Records with scene code

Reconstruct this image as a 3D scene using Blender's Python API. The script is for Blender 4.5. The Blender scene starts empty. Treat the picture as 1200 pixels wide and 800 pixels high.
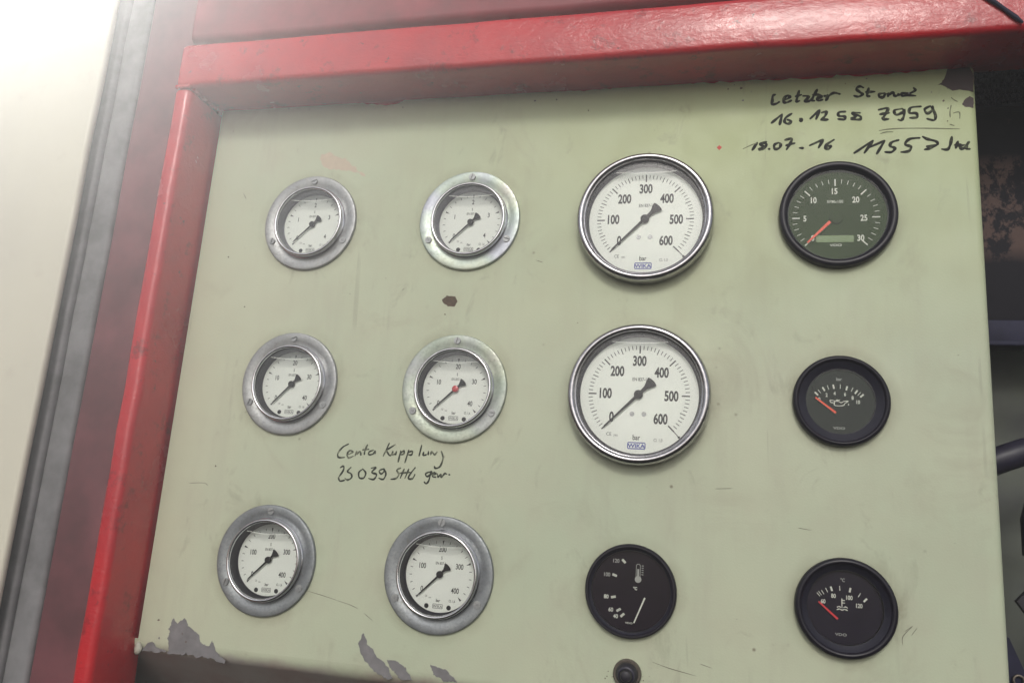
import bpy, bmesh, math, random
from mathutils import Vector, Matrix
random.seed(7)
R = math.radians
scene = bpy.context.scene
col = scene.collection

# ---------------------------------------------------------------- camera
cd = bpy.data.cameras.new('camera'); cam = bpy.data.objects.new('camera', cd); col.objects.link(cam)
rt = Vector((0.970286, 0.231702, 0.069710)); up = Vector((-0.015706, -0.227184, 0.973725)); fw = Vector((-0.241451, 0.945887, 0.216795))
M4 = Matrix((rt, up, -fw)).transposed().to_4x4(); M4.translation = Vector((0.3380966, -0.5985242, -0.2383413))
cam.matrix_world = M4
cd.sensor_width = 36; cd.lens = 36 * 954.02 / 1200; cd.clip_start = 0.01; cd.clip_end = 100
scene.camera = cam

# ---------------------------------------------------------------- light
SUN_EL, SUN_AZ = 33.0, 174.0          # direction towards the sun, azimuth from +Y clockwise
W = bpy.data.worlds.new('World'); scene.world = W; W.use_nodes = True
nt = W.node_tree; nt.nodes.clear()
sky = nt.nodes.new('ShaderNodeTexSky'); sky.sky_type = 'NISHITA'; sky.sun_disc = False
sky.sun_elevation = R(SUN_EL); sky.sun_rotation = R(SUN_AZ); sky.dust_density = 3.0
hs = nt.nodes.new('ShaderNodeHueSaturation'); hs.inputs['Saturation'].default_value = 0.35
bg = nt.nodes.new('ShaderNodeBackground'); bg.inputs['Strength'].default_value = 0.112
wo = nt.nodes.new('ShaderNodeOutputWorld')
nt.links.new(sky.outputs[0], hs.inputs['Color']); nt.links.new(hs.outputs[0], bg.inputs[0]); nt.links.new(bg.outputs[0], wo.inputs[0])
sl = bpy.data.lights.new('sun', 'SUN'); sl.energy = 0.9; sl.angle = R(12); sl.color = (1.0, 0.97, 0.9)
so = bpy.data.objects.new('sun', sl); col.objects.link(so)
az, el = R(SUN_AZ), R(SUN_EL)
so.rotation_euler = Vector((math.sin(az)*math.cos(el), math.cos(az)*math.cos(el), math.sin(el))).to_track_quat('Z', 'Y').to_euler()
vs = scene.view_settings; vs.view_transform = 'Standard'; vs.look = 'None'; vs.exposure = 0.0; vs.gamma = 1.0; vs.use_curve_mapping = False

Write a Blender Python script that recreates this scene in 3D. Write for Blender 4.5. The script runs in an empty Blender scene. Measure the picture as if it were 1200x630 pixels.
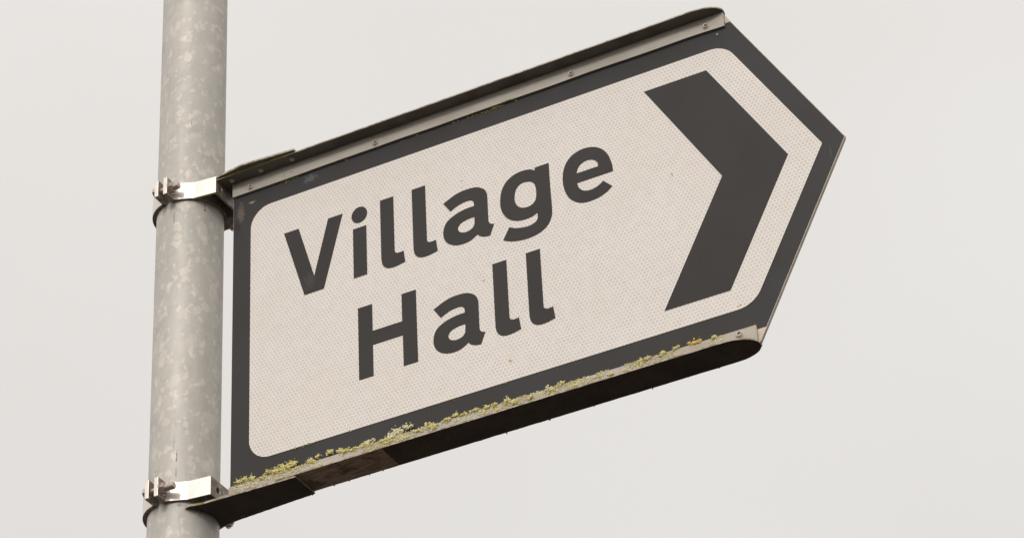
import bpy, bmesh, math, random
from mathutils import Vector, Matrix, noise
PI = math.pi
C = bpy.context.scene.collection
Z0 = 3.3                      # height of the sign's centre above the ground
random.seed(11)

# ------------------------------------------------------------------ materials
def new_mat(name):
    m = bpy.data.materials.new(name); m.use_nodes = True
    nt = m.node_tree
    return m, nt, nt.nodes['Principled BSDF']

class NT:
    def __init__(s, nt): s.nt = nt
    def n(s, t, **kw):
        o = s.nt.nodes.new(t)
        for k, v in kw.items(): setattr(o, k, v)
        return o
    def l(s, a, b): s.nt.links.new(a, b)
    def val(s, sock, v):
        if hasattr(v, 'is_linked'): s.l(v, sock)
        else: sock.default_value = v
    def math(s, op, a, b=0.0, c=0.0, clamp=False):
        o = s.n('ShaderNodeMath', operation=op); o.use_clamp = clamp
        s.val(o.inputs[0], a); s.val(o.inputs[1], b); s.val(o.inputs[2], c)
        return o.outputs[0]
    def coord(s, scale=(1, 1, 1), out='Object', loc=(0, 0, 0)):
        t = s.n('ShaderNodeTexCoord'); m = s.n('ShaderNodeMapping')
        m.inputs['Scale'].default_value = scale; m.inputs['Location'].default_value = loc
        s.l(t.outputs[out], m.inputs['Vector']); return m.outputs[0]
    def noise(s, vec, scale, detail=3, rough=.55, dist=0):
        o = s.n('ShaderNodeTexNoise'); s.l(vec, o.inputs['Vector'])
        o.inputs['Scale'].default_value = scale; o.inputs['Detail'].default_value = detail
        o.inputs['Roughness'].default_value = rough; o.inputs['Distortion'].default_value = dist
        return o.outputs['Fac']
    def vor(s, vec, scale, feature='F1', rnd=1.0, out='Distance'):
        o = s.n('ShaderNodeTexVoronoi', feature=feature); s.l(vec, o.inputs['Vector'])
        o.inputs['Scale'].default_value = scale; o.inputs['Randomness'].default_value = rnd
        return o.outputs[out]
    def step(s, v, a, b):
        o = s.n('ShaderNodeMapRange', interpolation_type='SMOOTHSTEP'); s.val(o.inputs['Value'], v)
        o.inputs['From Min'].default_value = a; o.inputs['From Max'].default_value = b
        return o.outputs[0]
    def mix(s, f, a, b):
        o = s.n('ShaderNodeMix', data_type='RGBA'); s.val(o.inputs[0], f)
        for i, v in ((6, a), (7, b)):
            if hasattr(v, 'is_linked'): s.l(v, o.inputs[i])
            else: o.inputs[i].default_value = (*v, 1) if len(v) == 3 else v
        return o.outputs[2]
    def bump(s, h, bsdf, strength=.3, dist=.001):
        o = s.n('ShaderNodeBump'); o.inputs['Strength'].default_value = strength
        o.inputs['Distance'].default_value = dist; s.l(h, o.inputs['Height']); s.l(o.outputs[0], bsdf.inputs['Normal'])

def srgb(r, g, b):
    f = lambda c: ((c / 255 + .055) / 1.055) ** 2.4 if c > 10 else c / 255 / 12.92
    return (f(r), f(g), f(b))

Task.
Leave out the pictures and restate everything else word for word.

Solution below.
Reconstruct this image as a 3D scene using Blender's Python API. The script is for Blender 4.5. The Blender scene starts empty. Treat the picture as 1200 pixels wide and 800 pixels high.
import bpy, bmesh, math, random
from mathutils import Vector, Matrix
random.seed(7)
R = math.radians
scene = bpy.context.scene
col = scene.collection

# ---------------------------------------------------------------- camera
cd = bpy.data.cameras.new('camera'); cam = bpy.data.objects.new('camera', cd); col.objects.link(cam)
rt = Vector((0.970286, 0.231702, 0.069710)); up = Vector((-0.015706, -0.227184, 0.973725)); fw = Vector((-0.241451, 0.945887, 0.216795))
M4 = Matrix((rt, up, -fw)).transposed().to_4x4(); M4.translation = Vector((0.3380966, -0.5985242, -0.2383413))
cam.matrix_world = M4
cd.sensor_width = 36; cd.lens = 36 * 954.02 / 1200; cd.clip_start = 0.01; cd.clip_end = 100
scene.camera = cam

# ---------------------------------------------------------------- light
SUN_EL, SUN_AZ = 33.0, 174.0          # direction towards the sun, azimuth from +Y clockwise
W = bpy.data.worlds.new('World'); scene.world = W; W.use_nodes = True
nt = W.node_tree; nt.nodes.clear()
sky = nt.nodes.new('ShaderNodeTexSky'); sky.sky_type = 'NISHITA'; sky.sun_disc = False
sky.sun_elevation = R(SUN_EL); sky.sun_rotation = R(SUN_AZ); sky.dust_density = 3.0
hs = nt.nodes.new('ShaderNodeHueSaturation'); hs.inputs['Saturation'].default_value = 0.35
bg = nt.nodes.new('ShaderNodeBackground'); bg.inputs['Strength'].default_value = 0.112
wo = nt.nodes.new('ShaderNodeOutputWorld')
nt.links.new(sky.outputs[0], hs.inputs['Color']); nt.links.new(hs.outputs[0], bg.inputs[0]); nt.links.new(bg.outputs[0], wo.inputs[0])
sl = bpy.data.lights.new('sun', 'SUN'); sl.energy = 0.9; sl.angle = R(12); sl.color = (1.0, 0.97, 0.9)
so = bpy.data.objects.new('sun', sl); col.objects.link(so)
az, el = R(SUN_AZ), R(SUN_EL)
so.rotation_euler = Vector((math.sin(az)*math.cos(el), math.cos(az)*math.cos(el), math.sin(el))).to_track_quat('Z', 'Y').to_euler()
vs = scene.view_settings; vs.view_transform = 'Standard'; vs.look = 'None'; vs.exposure = 0.0; vs.gamma = 1.0; vs.use_curve_mapping = False

Write a Blender Python script that recreates this scene in 3D. Write for Blender 4.5. The script runs in an empty Blender scene. Measure the picture as if it were 1200x630 pixels.
import bpy, bmesh, math, random
from mathutils import Vector, Matrix, noise
PI = math.pi
C = bpy.context.scene.collection
Z0 = 3.3                      # height of the sign's centre above the ground
random.seed(11)

# ------------------------------------------------------------------ materials
def new_mat(name):
    m = bpy.data.materials.new(name); m.use_nodes = True
    nt = m.node_tree
    return m, nt, nt.nodes['Principled BSDF']

class NT:
    def __init__(s, nt): s.nt = nt
    def n(s, t, **kw):
        o = s.nt.nodes.new(t)
        for k, v in kw.items(): setattr(o, k, v)
        return o
    def l(s, a, b): s.nt.links.new(a, b)
    def val(s, sock, v):
        if hasattr(v, 'is_linked'): s.l(v, sock)
        else: sock.default_value = v
    def math(s, op, a, b=0.0, c=0.0, clamp=False):
        o = s.n('ShaderNodeMath', operation=op); o.use_clamp = clamp
        s.val(o.inputs[0], a); s.val(o.inputs[1], b); s.val(o.inputs[2], c)
        return o.outputs[0]
    def coord(s, scale=(1, 1, 1), out='Object', loc=(0, 0, 0)):
        t = s.n('ShaderNodeTexCoord'); m = s.n('ShaderNodeMapping')
        m.inputs['Scale'].default_value = scale; m.inputs['Location'].default_value = loc
        s.l(t.outputs[out], m.inputs['Vector']); return m.outputs[0]
    def noise(s, vec, scale, detail=3, rough=.55, dist=0):
        o = s.n('ShaderNodeTexNoise'); s.l(vec, o.inputs['Vector'])
        o.inputs['Scale'].default_value = scale; o.inputs['Detail'].default_value = detail
        o.inputs['Roughness'].default_value = rough; o.inputs['Distortion'].default_value = dist
        return o.outputs['Fac']
    def vor(s, vec, scale, feature='F1', rnd=1.0, out='Distance'):
        o = s.n('ShaderNodeTexVoronoi', feature=feature); s.l(vec, o.inputs['Vector'])
        o.inputs['Scale'].default_value = scale; o.inputs['Randomness'].default_value = rnd
        return o.outputs[out]
    def step(s, v, a, b):
        o = s.n('ShaderNodeMapRange', interpolation_type='SMOOTHSTEP'); s.val(o.inputs['Value'], v)
        o.inputs['From Min'].default_value = a; o.inputs['From Max'].default_value = b
        return o.outputs[0]
    def mix(s, f, a, b):
        o = s.n('ShaderNodeMix', data_type='RGBA'); s.val(o.inputs[0], f)
        for i, v in ((6, a), (7, b)):
            if hasattr(v, 'is_linked'): s.l(v, o.inputs[i])
            else: o.inputs[i].default_value = (*v, 1) if len(v) == 3 else v
        return o.outputs[2]
    def bump(s, h, bsdf, strength=.3, dist=.001):
        o = s.n('ShaderNodeBump'); o.inputs['Strength'].default_value = strength
        o.inputs['Distance'].default_value = dist; s.l(h, o.inputs['Height']); s.l(o.outputs[0], bsdf.inputs['Normal'])

def srgb(r, g, b):
    f = lambda c: ((c / 255 + .055) / 1.055) ** 2.4 if c > 10 else c / 255 / 12.92
    return (f(r), f(g), f(b))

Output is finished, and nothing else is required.